Finite number of eigenvalues outside circle $\|\lambda\|>\delta>0$

Question

I know that, for any $\delta>0$, a compact operator $A$ defined on a linear variety of a Banach space has only a finite number of linearly independent eigenvectors corresponding to the eigenvalues of absolute value $>\delta$.

I read, on the Italian language translation of Kolmogorov-Fomin's, that such a theorem implies that the number of eigenvalues $\lambda_n$ of such an operator outside circle $\|\lambda\|>\delta>0$ is always finite, but I don't understand the implication, since, from theorem 5, I only see that the quantity of the eigenvalues $\lambda_n$ such that $\|\lambda_n\|>\delta$ corresponding to linearly independent eigenvectors is finite, but there can be eigenvalues corresponding to a linear combination of such linearly independent eigenvectors...
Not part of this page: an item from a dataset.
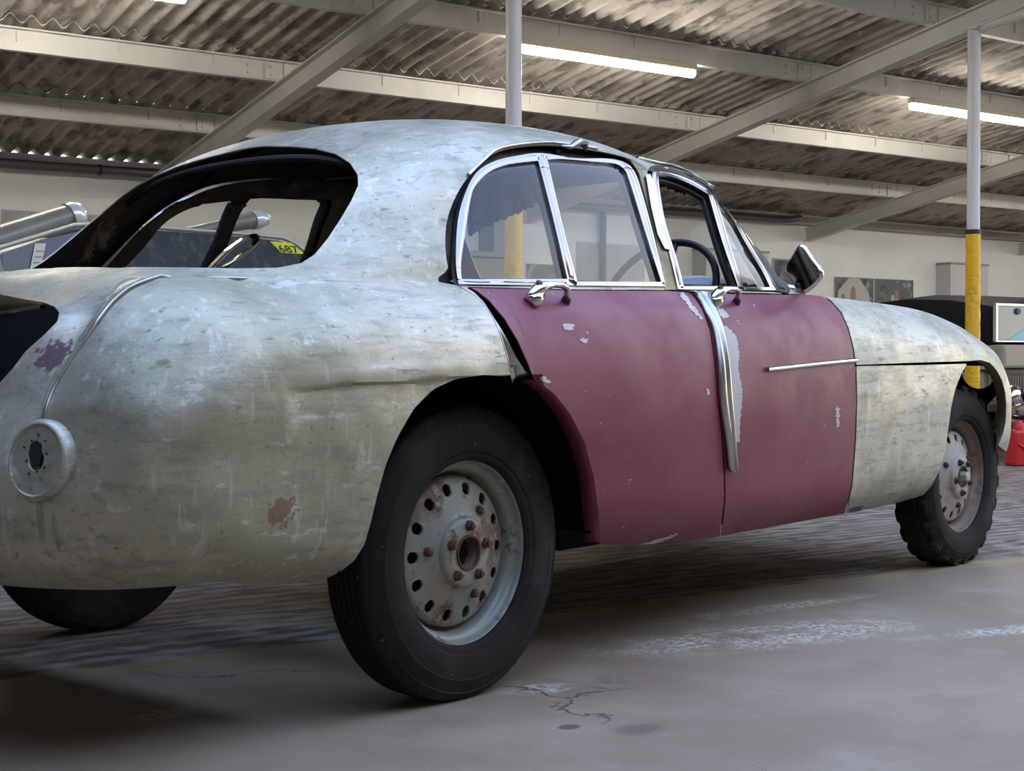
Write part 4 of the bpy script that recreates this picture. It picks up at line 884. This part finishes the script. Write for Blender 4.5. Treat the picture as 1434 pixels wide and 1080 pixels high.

Thank you very much for any help!

Answer 1

If $A x_k = \lambda _k x_k$, $x_k \ne 0$, $k \in \{1,...,n \}$, and $\lambda _i \ne \lambda _j$, $i \ne j$, then a vector of the form

$$ x = \sum _{k=1}^n a_k x_k, \ \ \ a_k \in \mathbb{R} $$ can be an eigenvector of $A$ only if $a_k=0$ for all $k \in \{1,...,n \}$ but one. Indeed, if $A x = \lambda x$, then the linear independence of $x_1,...,x_n$ implies $a_k \lambda _k = a_k \lambda$, $k \in \{1,...,n \}$. I hope I have understood correctly the question.

Answer 2

I understand your confusion. There's an error in the critical equation of the proof that, once corrected, makes everything obvious. I'll rewrite it for you $$ \left\|A\left(\frac{y_{q}}{\lambda_{q}}\right)-A\left(\frac{y_{p}}{\lambda_{p}}\right)\right\| = \left\|\left[A\left(\frac{y_{q}}{\lambda_{q}}\right)+y_{p}-A\left(\frac{y_{p}}{\lambda_{p}}\right)\right]-y_{p}\right\| \ge \frac{1}{2}. $$ The above holds because $y_{p}-A(\frac{1}{\lambda_{p}}y_{p})\in E_{p-1}$ and $A(\frac{1}{\lambda_{q}}y_{q})\in E_{q}\subseteq E_{p-1}$ for $q < p$.